CONTACT: Mary Pat Fannon, Executive Director, PSSAM

 

The Public School Superintendents’ Association of Maryland (PSSAM), on behalf of all twenty-four public school superintendents, opposes House Bill 1485.


House Bill 1485 would require the Maryland State Department of Education (MSDE) to develop curriculum content for an elective course in water safety and swimming for public school students in grades 8 through 12. Additionally, this bill would require local boards of education to implement the water safety and swimming curriculum content in all public middle and high schools beginning in the 2025-2026 school year. Furthermore, this bill authorizes schools to partner with local parks and recreation facilities in order to meet the objectives of the water safety curriculum. 


PSSAM has a longstanding policy of opposing efforts by the General Assembly to codify curriculum standards, assessments, or graduation requirements. Local superintendents strongly believe that the role of curriculum development and implementation belongs solely to local boards of education in conjunction with MSDE. Rest assured, PSSAM’s opposition to this bill is not an evaluation of the merits of teaching any specified subject matter, but rather opposition to statutorily mandating content standards and curriculum.


The Maryland General Assembly, in creating the Maryland State Board of Education and local boards of education, has delegated to these entities the responsibility of delivering a high-quality statewide system of public education. The State Board establishes State content frameworks, state assessment standards, and minimum state graduation requirements, while each local board and school system implements locally-developed curriculum to ensure that the state content frameworks are followed, student performance standards are met, and students are prepared to meet graduation requirements.


Superintendents are committed to providing students with a comprehensive, well-rounded physical education curriculum that is implemented after proper stakeholder input and review processes. In addition to creating a mandated curriculum, this bill would also require local systems to use existing funds to implement the bill with no new funding source, therefore creating an unfunded mandate for all twenty-four local systems. 
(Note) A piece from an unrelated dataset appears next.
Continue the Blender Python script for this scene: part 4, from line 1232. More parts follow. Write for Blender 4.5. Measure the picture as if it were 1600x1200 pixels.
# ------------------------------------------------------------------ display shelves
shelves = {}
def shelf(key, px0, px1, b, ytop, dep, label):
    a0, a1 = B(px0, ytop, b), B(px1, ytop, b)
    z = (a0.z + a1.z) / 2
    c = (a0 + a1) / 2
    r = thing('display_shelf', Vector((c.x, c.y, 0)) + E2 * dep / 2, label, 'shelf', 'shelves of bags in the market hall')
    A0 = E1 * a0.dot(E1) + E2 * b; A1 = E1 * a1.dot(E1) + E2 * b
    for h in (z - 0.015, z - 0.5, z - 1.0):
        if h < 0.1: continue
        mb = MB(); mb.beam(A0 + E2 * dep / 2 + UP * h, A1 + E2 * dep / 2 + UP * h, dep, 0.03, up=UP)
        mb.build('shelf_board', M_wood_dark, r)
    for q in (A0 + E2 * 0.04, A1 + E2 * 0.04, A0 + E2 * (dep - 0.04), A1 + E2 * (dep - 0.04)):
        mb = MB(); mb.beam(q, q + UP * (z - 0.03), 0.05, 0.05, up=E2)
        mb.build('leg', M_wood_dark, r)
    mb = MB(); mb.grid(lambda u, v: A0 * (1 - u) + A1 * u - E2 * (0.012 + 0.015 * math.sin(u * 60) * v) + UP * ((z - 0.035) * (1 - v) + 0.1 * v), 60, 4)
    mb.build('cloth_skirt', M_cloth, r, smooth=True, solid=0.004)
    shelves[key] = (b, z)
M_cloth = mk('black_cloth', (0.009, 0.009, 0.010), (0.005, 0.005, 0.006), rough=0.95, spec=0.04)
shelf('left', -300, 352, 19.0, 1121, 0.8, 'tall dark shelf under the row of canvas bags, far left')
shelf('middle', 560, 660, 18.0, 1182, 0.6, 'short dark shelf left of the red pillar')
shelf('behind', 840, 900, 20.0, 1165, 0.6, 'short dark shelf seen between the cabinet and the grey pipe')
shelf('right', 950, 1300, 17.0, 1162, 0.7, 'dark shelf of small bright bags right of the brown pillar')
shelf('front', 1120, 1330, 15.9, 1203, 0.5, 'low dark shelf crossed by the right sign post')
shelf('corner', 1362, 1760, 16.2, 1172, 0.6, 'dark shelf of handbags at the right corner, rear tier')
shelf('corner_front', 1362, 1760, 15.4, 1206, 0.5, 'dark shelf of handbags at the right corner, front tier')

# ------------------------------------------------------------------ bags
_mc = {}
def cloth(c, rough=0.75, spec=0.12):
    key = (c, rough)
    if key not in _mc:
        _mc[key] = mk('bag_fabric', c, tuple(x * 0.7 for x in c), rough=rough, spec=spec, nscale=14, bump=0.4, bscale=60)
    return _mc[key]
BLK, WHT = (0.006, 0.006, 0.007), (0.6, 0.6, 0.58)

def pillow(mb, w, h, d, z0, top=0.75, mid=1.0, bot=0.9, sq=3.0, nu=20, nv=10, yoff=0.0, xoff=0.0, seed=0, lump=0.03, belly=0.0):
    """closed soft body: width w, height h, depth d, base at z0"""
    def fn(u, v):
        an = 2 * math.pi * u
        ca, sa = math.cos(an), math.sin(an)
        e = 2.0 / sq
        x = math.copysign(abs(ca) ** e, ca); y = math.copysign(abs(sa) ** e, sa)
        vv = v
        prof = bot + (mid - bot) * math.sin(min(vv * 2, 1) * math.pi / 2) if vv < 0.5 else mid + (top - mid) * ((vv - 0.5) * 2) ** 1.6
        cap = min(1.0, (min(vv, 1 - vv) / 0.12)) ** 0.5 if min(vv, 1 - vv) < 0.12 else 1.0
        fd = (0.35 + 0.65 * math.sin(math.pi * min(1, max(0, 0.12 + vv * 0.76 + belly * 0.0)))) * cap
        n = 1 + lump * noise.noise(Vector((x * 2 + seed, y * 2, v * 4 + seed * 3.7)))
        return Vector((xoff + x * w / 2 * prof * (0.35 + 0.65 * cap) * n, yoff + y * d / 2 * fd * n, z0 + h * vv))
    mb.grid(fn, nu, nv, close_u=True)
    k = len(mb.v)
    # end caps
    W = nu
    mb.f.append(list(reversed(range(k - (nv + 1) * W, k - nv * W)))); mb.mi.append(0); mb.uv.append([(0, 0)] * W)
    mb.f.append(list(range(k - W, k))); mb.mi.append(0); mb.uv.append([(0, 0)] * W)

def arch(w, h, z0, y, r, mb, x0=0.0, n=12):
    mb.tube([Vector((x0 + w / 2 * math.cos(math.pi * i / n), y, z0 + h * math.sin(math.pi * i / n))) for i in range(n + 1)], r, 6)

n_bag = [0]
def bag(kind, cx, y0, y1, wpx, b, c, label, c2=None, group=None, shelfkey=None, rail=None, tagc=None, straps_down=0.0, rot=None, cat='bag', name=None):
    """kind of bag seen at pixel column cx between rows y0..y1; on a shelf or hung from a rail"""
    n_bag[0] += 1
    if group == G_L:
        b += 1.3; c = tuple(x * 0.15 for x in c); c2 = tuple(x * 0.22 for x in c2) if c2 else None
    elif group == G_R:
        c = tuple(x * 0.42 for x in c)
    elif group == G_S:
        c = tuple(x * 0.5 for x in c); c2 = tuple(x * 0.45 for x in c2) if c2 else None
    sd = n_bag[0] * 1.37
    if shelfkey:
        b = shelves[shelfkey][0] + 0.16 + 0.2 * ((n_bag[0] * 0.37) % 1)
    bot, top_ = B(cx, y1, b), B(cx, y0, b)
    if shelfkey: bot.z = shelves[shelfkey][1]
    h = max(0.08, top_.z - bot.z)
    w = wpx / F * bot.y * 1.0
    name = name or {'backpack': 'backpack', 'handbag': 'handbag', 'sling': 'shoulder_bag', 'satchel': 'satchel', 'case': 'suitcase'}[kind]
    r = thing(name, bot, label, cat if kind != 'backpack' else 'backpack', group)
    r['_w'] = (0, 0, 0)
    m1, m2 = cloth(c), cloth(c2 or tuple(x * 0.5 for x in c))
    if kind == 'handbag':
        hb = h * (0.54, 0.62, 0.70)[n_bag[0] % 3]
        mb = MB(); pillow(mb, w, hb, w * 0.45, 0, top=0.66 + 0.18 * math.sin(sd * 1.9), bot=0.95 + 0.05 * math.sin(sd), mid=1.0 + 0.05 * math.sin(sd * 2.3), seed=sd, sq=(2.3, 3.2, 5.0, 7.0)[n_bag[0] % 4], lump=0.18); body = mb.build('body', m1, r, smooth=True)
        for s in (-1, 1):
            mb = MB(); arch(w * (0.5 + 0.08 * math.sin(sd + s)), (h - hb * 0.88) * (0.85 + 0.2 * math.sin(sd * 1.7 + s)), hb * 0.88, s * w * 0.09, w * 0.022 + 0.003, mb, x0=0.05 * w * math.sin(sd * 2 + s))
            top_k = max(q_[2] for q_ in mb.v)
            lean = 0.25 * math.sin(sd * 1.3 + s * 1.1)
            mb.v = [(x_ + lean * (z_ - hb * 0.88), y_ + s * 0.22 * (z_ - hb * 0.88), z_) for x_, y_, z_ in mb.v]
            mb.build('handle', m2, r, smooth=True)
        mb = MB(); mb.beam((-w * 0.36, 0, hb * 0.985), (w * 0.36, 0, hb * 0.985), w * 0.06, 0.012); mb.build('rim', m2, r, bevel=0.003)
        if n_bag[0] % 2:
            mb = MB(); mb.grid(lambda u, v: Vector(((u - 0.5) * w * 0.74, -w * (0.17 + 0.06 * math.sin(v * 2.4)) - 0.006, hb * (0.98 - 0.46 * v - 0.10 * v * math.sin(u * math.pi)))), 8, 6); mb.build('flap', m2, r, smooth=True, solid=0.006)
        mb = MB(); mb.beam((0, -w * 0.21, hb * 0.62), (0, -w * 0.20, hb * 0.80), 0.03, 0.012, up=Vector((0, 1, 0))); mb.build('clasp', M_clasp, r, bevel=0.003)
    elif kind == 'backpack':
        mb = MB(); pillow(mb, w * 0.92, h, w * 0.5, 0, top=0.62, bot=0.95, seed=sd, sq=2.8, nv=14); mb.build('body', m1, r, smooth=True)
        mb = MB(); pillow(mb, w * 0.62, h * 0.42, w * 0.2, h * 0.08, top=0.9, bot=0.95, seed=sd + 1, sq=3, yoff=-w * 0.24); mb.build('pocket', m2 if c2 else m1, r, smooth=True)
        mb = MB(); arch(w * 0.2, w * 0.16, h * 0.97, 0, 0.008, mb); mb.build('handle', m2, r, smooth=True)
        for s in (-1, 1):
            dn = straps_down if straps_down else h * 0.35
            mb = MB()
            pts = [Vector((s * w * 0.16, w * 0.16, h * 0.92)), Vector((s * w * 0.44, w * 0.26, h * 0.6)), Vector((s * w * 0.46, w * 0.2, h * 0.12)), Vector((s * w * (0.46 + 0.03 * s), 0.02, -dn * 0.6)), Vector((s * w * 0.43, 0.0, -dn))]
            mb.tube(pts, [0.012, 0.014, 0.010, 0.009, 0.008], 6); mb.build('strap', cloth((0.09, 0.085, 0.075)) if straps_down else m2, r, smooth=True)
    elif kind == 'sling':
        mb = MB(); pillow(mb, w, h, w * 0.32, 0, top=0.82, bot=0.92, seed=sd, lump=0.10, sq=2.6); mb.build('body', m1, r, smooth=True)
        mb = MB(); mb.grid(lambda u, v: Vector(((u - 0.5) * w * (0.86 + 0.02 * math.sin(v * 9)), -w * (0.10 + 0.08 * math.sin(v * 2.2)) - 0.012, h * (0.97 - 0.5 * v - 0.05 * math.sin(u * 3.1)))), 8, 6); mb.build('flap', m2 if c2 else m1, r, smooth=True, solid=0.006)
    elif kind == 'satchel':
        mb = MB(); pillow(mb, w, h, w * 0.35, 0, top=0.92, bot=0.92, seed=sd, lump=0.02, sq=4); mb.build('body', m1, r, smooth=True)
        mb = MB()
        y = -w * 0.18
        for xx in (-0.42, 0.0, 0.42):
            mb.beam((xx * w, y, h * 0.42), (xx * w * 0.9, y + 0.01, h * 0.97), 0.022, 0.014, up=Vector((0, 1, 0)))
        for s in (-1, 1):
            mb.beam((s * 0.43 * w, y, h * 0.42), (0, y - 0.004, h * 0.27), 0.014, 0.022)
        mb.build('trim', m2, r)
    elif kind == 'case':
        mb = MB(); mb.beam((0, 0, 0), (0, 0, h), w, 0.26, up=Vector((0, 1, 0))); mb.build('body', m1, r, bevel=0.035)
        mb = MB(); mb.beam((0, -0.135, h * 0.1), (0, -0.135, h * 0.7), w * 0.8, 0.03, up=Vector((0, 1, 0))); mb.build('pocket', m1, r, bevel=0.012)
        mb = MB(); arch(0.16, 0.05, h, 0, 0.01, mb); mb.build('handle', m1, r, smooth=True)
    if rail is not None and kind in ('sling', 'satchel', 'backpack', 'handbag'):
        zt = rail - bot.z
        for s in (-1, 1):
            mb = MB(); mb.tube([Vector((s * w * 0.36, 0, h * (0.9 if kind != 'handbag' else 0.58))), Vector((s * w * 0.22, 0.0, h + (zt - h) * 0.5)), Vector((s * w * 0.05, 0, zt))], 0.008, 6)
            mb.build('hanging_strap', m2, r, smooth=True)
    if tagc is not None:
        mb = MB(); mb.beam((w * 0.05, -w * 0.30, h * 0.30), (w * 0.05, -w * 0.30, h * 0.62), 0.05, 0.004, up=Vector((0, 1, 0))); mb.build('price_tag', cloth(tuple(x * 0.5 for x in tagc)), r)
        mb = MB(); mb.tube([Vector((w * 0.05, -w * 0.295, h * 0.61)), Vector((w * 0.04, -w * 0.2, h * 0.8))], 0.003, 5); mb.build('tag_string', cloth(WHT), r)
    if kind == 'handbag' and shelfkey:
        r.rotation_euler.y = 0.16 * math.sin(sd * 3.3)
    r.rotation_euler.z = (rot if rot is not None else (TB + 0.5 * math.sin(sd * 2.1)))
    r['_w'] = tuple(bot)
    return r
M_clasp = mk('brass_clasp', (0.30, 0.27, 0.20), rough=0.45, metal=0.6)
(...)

House Bill 1485, alongside similar bills that seek to interject or extract piecemeal segments of the curriculum, only serve to weaken the effectiveness of the overall educational curriculum. Again, PSSAM’s opposition to this bill does not rest on the merits of instruction pertaining to water safety and swimming, but the bill’s imposition of curricular mandates on local school systems.  


For these reasons, PSSAM opposes House Bill 1485 and requests an unfavorable report.